A couple of nights ago I heard a TV commentator (can’t recall who) note that al Qaeda officials often clashed with Osama bin Laden over tactics. Bin Laden remained in thrall to his dream of another attack on a grand scale against the United States like 9/11, which he professed to believe was required to convince the United States to leave the Middle East. Others in the organization, more active on a day-to-day basis in its logistics, advocated a more realistic approach, which entailed smaller attacks that were more manageable, as well as local. In fact, their conflict echoed a long-time division in Islamic extremists: whether to attack the “far” enemy, as they call the United States, or the “near,” as they refer to autocratic regimes under which they live.

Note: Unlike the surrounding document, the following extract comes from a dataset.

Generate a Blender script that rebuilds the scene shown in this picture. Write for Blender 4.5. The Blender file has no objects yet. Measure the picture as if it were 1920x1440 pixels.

In his May 7 column for the Toronto Globe and Mail, Bin Laden died in Sidi Bouzid before he died in Abbottabad, Doug Saunders, the chief of its European bureau, wrote:

It was never difficult to find fans of Osama bin Laden. You ran across them almost daily if you spent time in the Middle East, the Persian Gulf or Pakistan. . . . He was a rock star. . . . If you talk to the kids wearing him on their T-shirts, you find they admire him as an Arab who took on the United States, who ran his own show, and who wouldn’t bow to anyone else’s agenda. It’s the way many blacks admire Malcolm X, as an icon of self-sufficient resistance, without any interest in the Marxist-tinged racial separatism he sought. . . . But it’s been almost impossible, in recent years, to find anyone who subscribes to his ascetic and medieval view of the role of religion in politics, who has any interest in installing his endlessly touted Islamic caliphate in their country. The ideas died long before the man.

“The demand for freedom and democracy in a national context has displaced the imaginary umma, the world community of Muslims, in its struggle with the West,” [writes French scholar] Olivier Roy. . . . “Charismatic authoritarian personalities such as bin Laden no longer exert any fascination on an individualistic and rather pragmatic younger generation.”

With his severity and grandiosity, bin Laden had outlived not only his tactical and strategic usefulness, but his philosophic as well, with his idle dreams of a global caliphate and shariah rule. Saunders again:

Osama bin Laden, in his efforts to fit the world into a single identity, was a man of a previous era.

If it’s any consolation to his spirit, where ‘ere it roams, he at least retains some symbolic value to Islamic extremists.